Así se llegó a la situación del 11 de abril. Una situación de confrontación de clase contra clase. Por un lado, el presidente Chávez, apoyado por una parte mayoritaria del pueblo común; por el otro, una alianza neoconservadora: la burguesía que ocupaba las calles del barrio rico con cacerolas, apoyada por la patronal; los medios de comunicación (prensa, radio y televisión) ferozmente hostiles, mintiendo descomunalmente, inventando rumores y calumnias, falseando las evidencias; y la aristocracia obrera (trabajadores del petróleo) movilizados por la CTV, el sindicato considerado como más corrupto de América Latina.

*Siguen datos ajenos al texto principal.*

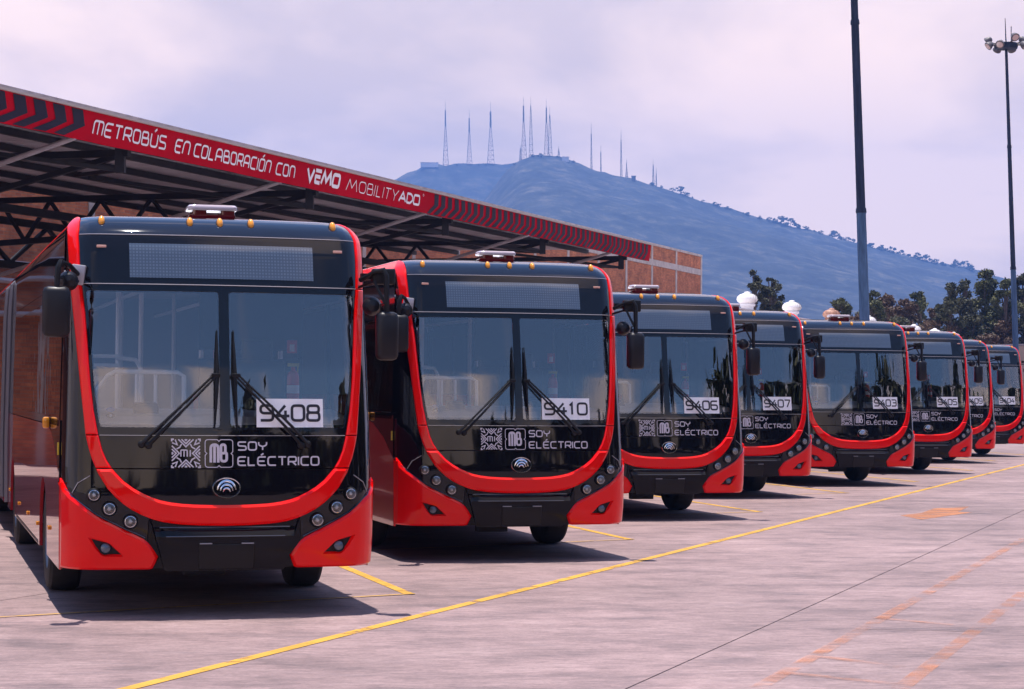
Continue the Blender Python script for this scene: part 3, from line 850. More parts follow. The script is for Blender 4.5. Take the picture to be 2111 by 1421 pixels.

Esta alianza reaccionaria declaró una guerra sin cuartel al presidente Chávez, con el apoyo de algunos medios internacionales (por ejemplo, el canal CNN en español) y con el sostén mal disimulado de los Estados Unidos. Washington, en su voluntad de dominar el mundo después del 11 de septiembre, no podía soportar, y así lo dijo Colin Powell hace unas semanas, la independencia diplomática recobrada de Venezuela, su papel en la OPEP, su falta de apoyo al Plan Colombia, sus buenas relaciones con Cuba, su actitud militante contra la globalización neoliberal.

Hace unos meses, la Administración de Bush nombró subsecretario de Estado para los Asuntos Americanos -es decir, procónsul de Estados Unidos en América Latina- a Otto Reich, antiguo colaborador de Reagan, conspirador en el asunto Irán-Contra, experto en organización de sabotajes y de atentados, especialista en las artes de la contrarrevolución. Otto Reich ha sido el arquitecto oculto de la conjuración contra Chávez.

Estas malas intenciones de Estados Unidos, la víspera del golpe, Hugo Chávez las percibía con insólita lucidez: ‘Lo de la huelga general del 9 de abril es sólo una etapa de la gran ofensiva norteamericana contra mí y contra la revolución bolivariana. Y seguirán inventando cualquier cantidad de cosas. No te extrañe que mañana inventen que yo tengo a Bin Laden en Venezuela. No te extrañe que hasta saquen algún documento demostrando con datos y pruebas que Bin Laden y un grupo de terroristas de Al-Qaeda están en las montañas de Venezuela. Preparan un golpe, y si fracasan, prepararán un atentado’.